While Syria’s opposition National Coalition welcomed the strikes, experts say the raids have also bolstered support for Daesh in some quarters.

“The fact that it’s America that is carrying out strikes has pushed Syrian Islamists who detest IS to oppose the strikes and use the same terminology about a “crusader campaign against Islam,” Abdul Rahman said.

His group says more than 70 militants have joined Daesh since the strikes began.

While the United States leads the coalition, warplanes from Bahrain, Jordan, Qatar, Saudi Arabia and the UAE are also participating in the raids.

Daesh has faced a widespread backlash from a range of opposition groups since the beginning of the year, including Al Qaida’s Syrian affiliate Al Nusra Front.

But Aron Lund, editor of Syria in Crisis, a website run by the Carnegie Endowment for International Peace, said there was a limited “closing ranks” among militants.

“The conflict between IS [Daesh] and Al Qaida’s... [Al Nusra Front] franchise in Syria is really deep, but you do see some jihadi preachers and online propagandists that seem reluctant to criticise IS too harshly at a time when they’re in direct confrontation with the US.”

The strikes have also been criticised by opposition members for failing to target President Bashar Al Assad’s regime and for killing at least 22 civilians and hitting infrastructure, including a flour mill.

Some members of the opposition have also been angered by the targeting of Al Nusra because it has fought alongside other rebels in battles against both Al Assad and Daesh.

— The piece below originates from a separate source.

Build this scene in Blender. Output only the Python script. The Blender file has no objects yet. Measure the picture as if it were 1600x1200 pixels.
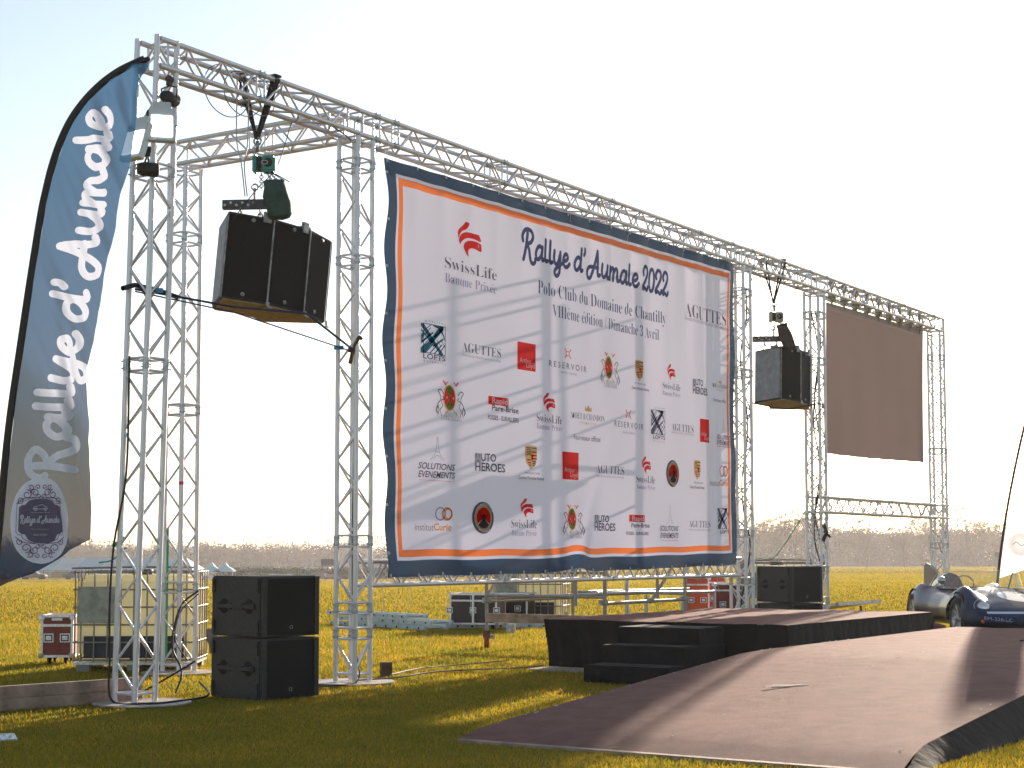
import bpy, bmesh, math, random
import numpy as np
from mathutils import Vector, Matrix, Euler
random.seed(7); rng = np.random.default_rng(7)
SC = bpy.context.scene
COL = SC.collection
PI = math.pi

# ---------------------------------------------------------------- camera
cam = bpy.data.objects.new('camera', bpy.data.cameras.new('camera')); COL.objects.link(cam)
cam.location = (0, 0, 1.3127); cam.rotation_euler = (PI/2 + 0.0717, 0, 0)
cam.data.sensor_width = 36; cam.data.lens = 58.256; cam.data.shift_y = 0.0475
cam.data.clip_start = 0.1; cam.data.clip_end = 6000
SC.camera = cam
# ---------------------------------------------------------------- sky, sun, exposure
SUN_AZ, SUN_EL = math.radians(20.0), math.radians(14.0)
w = bpy.data.worlds.new('World'); SC.world = w; w.use_nodes = True
nt = w.node_tree; bg = nt.nodes['Background']
sky = nt.nodes.new('ShaderNodeTexSky'); sky.sky_type = 'NISHITA'; sky.sun_disc = False
sky.sun_elevation = SUN_EL; sky.sun_rotation = SUN_AZ
sky.air_density = 1.0; sky.dust_density = 0.6; sky.ozone_density = 1.2
hsv = nt.nodes.new('ShaderNodeHueSaturation'); hsv.inputs['Saturation'].default_value = .78
nt.links.new(sky.outputs[0], hsv.inputs['Color']); nt.links.new(hsv.outputs[0], bg.inputs[0]); bg.inputs[1].default_value = 0.095
sl = bpy.data.lights.new('sun', 'SUN'); sl.energy = 5.0; sl.angle = math.radians(0.6); sl.color = (1.0, 0.83, 0.66)
so = bpy.data.objects.new('sun', sl); COL.objects.link(so); so.location = (10, 40, 20)
sdir = Vector((math.sin(SUN_AZ)*math.cos(SUN_EL), math.cos(SUN_AZ)*math.cos(SUN_EL), math.sin(SUN_EL)))
so.rotation_euler = (-sdir).to_track_quat('-Z', 'Y').to_euler()
SC.view_settings.view_transform = 'Standard'; SC.view_settings.look = 'None'
SC.view_settings.exposure = 1.05; SC.view_settings.gamma = 1.0; SC.view_settings.use_curve_mapping = False
SC.cycles.max_bounces = 8; SC.cycles.transparent_max_bounces = 24; SC.cycles.sample_clamp_indirect = 6

# ---------------------------------------------------------------- frame of the truss line
TH = 0.5762; X0, Y0 = -3.088, 14.146
U = Vector((math.sin(TH), math.cos(TH), 0)); V = Vector((-math.cos(TH), math.sin(TH), 0)); ZZ = Vector((0, 0, 1))
O0 = Vector((X0, Y0, 0))
UANG = math.atan2(U.y, U.x)
def W(u, v, z=0): return O0 + U*u + V*v + ZZ*z
def clamp(x, a, b): return max(a, min(b, x))
def gz(x, y):                                     # height of the polo field, falling away very gently
    if y < 40: return 0.0
    t = clamp((x/y + 0.08)/0.2, 0, 1); t = t*t*(3-2*t)
    k = .0139*(1-t) + .007*t
    yy = min(y, 900)
    s = clamp((y-40)/60, 0, 1)
    return -k*(yy-40)*s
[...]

Have the raids hurt funding?

A number of coalition raids have targeted makeshift refineries in eastern Syria that experts and the US military say net Daesh around $2 million a day.

But some experts say the majority of the oil sold by Daesh is unrefined crude, extracted from several dozen wells that have not been targeted.

“These strikes will not affect its finances in a decisive fashion,” said Romain Caillet, an expert on militant movements.

The US-led coalition has also hit the entrance of the Conoco gas fields, which are key to electricity supply in Deir Al Zor and several other provinces, but is not a major source of revenue for the group, Caillet added.

Other sources of revenue include taxation and ransom from kidnappings, but it remains to be seen whether the strikes have disrupted the militants’ ability to collect those funds.

By targeting refineries along with a mill and grain silos, the coalition could be hoping to squeeze local supporters of IS [Daesh], hoping they “will rise up against it,” Caillet said.